**Updates IFEX alert of 25 and 24 November 1999** (PINA/IFEX) – On 30 December 1999, the Fiji Islands government gave “The Fiji Times” editor-in-chief Russell Hunter twenty-eight days to leave the country, the newspaper reported. It stated that a faxed letter sent to the newspaper’s lawyers said that Minister for Home Affairs Joji Uluinakauvadra had […]
**Updates IFEX alert of 25 and 24 November 1999**
(PINA/IFEX) – On 30 December 1999, the Fiji Islands government gave “The Fiji Times” editor-in-chief Russell Hunter twenty-eight days to leave the country, the newspaper reported. It stated that a faxed letter sent to the newspaper’s lawyers said that Minister for Home Affairs Joji Uluinakauvadra had rejected an appeal against the refusal to renew Hunter’s work permit. The three-year work permit held by Hunter, who is originally from Scotland, expires 31 December.
The government decision follows continuing tension between the government and the country’s independent news media, and especially “The Fiji Times”. The newspaper, which is part of Rupert Murdoch’s News Corporation, is a previous winner of the PINA Pacific Freedom of Information award for its defence of freedom of expression and the Fiji public’s right to know.
“The Fiji Times” reported publisher Alan Robinson as saying he is stunned by the decision, especially since Attorney-General Anand Singh had given a verbal understanding that Hunter would be given a three-month reprieve. This was to enable the newspaper to argue its case further, Robinson said. Uluinakauvadra said he was refusing the appeal against the Immigration Department’s decision because he believed there are locals who could take up the position.
The original letter refusing “The Fiji Times” application for the renewal was received on the day the newspaper accused the government of conducting a “vendetta” against it. The company has local editors for its daily newspaper, Sunday newspaper, Fijian and Hindi language weekly newspapers and a regional news magazine, and an editor-in-chief for the group posted from News Corporation. Hunter has extensive newspaper management and training experience in Britain, Australia, and the Pacific Islands and this year was elected by the region’s newspapers and magazines as their representative on the PINA executive.
Background Information
The Fiji Islands has amongst the most diverse and free news media in the Pacific Islands.
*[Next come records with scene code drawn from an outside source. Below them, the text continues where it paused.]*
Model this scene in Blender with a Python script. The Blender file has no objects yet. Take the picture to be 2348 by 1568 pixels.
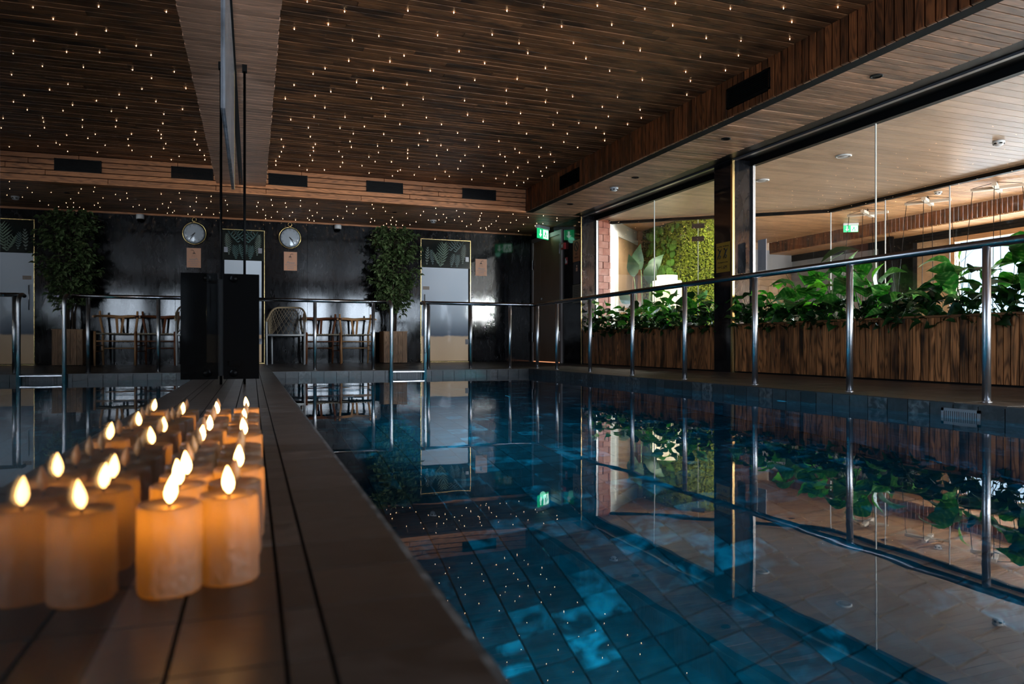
import bpy, bmesh, math, random
from mathutils import Vector, Matrix
random.seed(7)
PI = math.pi
sc = bpy.context.scene
C = sc.collection

# ---------------------------------------------------------------- camera, world, light, exposure
cam = bpy.data.cameras.new('camera'); cam_o = bpy.data.objects.new('camera', cam); C.objects.link(cam_o)
cam.sensor_width = 36; cam.lens = 1700 / 2348 * 36; cam.shift_y = 8 / 2348
cam.clip_start = .02; cam.clip_end = 200
cam_o.location = (0, 0, .28); cam_o.rotation_euler = (PI/2, 0, -math.radians(20.304))
cam.dof.use_dof = True; cam.dof.focus_distance = 7.5; cam.dof.aperture_fstop = 4.2
sc.camera = cam_o
sc.view_settings.view_transform = 'Standard'; sc.view_settings.look = 'None'
sc.view_settings.gamma = 1; sc.view_settings.use_curve_mapping = False
sc.view_settings.exposure = 0.3
cy = sc.cycles; cy.use_adaptive_sampling = True; cy.adaptive_threshold = .035
cy.max_bounces = 9; cy.diffuse_bounces = 3; cy.glossy_bounces = 4; cy.transmission_bounces = 6; cy.transparent_max_bounces = 14; cy.volume_bounces = 0
cy.caustics_reflective = False; cy.caustics_refractive = False
w = bpy.data.worlds.new('sky'); sc.world = w; w.use_nodes = True
w.node_tree.nodes['Background'].inputs[0].default_value = (.55, .7, .9, 1)
w.node_tree.nodes['Background'].inputs[1].default_value = 3.0

def area(name, loc, direction, sx, sy, power, col, spread=180):
    l = bpy.data.lights.new(name, 'AREA'); l.shape = 'RECTANGLE'; l.size = sx; l.size_y = sy
    l.energy = power; l.color = col; l.spread = math.radians(spread)
    o = bpy.data.objects.new(name, l); C.objects.link(o); o.location = loc
    o.rotation_euler = Vector(direction).to_track_quat('-Z', 'Z').to_euler()
    return o
def point(name, loc, power, col, r=.02):
    l = bpy.data.lights.new(name, 'POINT'); l.energy = power; l.color = col; l.shadow_soft_size = r
    o = bpy.data.objects.new(name, l); C.objects.link(o); o.location = loc
    return o
def spot(name, loc, direction, power, col, angle=120, blend=.6, r=.05):
    l = bpy.data.lights.new(name, 'SPOT'); l.energy = power; l.color = col; l.spot_size = math.radians(angle)
    l.spot_blend = blend; l.shadow_soft_size = r
    o = bpy.data.objects.new(name, l); C.objects.link(o); o.location = loc
    o.rotation_euler = Vector(direction).to_track_quat('-Z', 'Y').to_euler()
    return o
DAY = (.74, .86, 1.0)
area('daylight_left_window', (-1.42, 3.5, 1.18), (1, 0, 0), 2.7, 1.7, 290, DAY)
area('daylight_back_window', (2.55, -3.12, 1.2), (0, 1, 0), .95, 1.5, 105, DAY)
area('daylight_back_window_right', (4.2, -3.12, 1.2), (0, 1, 0), 1.1, 1.5, 125, DAY)
area('daylight_lounge_back_window', (9.2, -3.12, 1.25), (0, 1, 0), 1.9, 1.6, 1300, (1, .97, .95))
area('daylight_outer_sky', (13.2, 7.0, 3.2), (-1, 0, -.62), 6, 3, 5000, (.9, .95, 1))
# lamps of the pool: blue underwater floodlights in the near and left walls
PB = (.05, .78, 1.0)
for n, (p, d, e) in enumerate((((.32, 1.5, -.62), (1, .25, -.15), 160), ((.32, 4.4, -.62), (1, .1, -.1), 300),
                               ((.32, 7.2, -.55), (1, .25, -.15), 300), ((1.6, -1.35, -.6), (0, 1, -.35), 110))):
    spot('pool_floodlight', p, d, e, PB, 150, .8, .08)
spot('pool_floodlight', (2.9, 8.0, -.25), (-1, .1, -.25), 60, (.1, .8, .9), 150, .8, .06)

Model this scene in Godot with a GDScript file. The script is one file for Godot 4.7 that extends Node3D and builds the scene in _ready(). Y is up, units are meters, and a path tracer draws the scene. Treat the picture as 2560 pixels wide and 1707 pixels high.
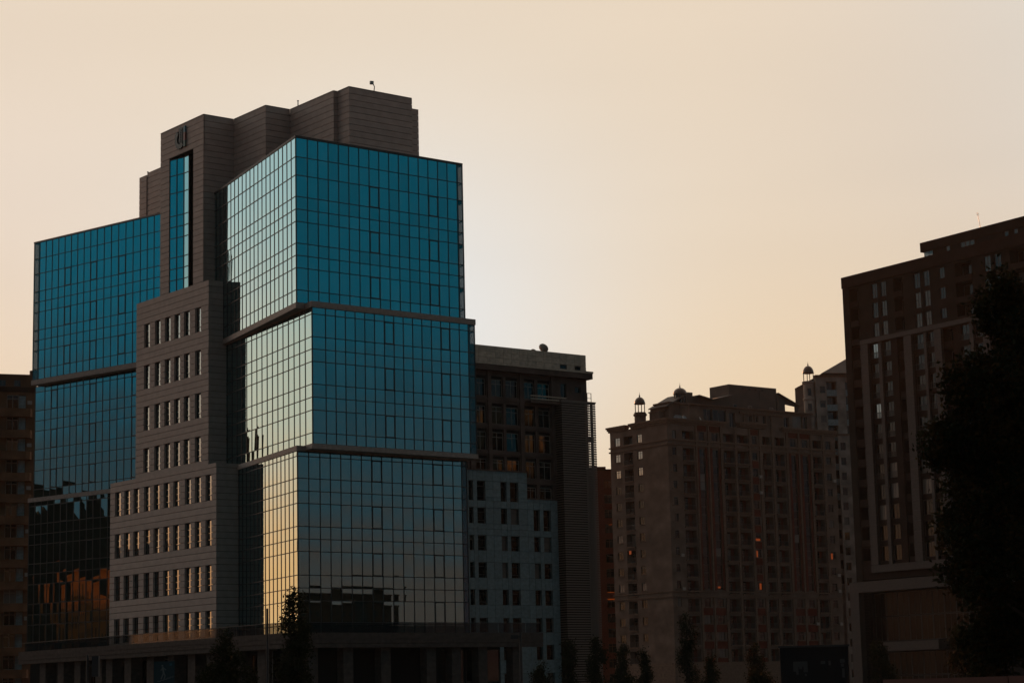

They include: three seven-day-a-week English-language daily newspapers; weekly newspapers in Hindi, Fijian, and English; news, business, trade and entertainment magazines; independent commercial, community and religious radio stations; government-owned public and commercial radio stations; and commercial and community television. However, the news media have come under continuing criticism from Prime Minister and Information Minister Mahendra Chaudhry and his assistant information minister, Lekh Ram Vayeshnoi. This follows the election of their new Fiji Labour Party-led coalition government in May (see IFEX alerts).
On 27 October, there was widespread criticism in the Fiji Islands of threats by Prime Minister Chaudhry to bring in a government-regulated media tribunal with powers to impose penalties on the media. One of the country’s three daily newspapers also reported on the government’s plans to introduce legislation requiring compulsory licencing of foreign-owned Fiji Islands media. This included setting strict conditions under which they had to report and operate or risk losing their licence.
PINA president William Parkinson called the threats to the news media a “disgrace” and “unbecoming of a prime minister of a supposedly democratic country. We have not had this kind of threat made since the military government in 1987. Fiji is very much a beacon for the rest of the region with regards to media freedom. We have a very dynamic media industry which apart from a period around the military coups in 1987 has been able to operate freely.”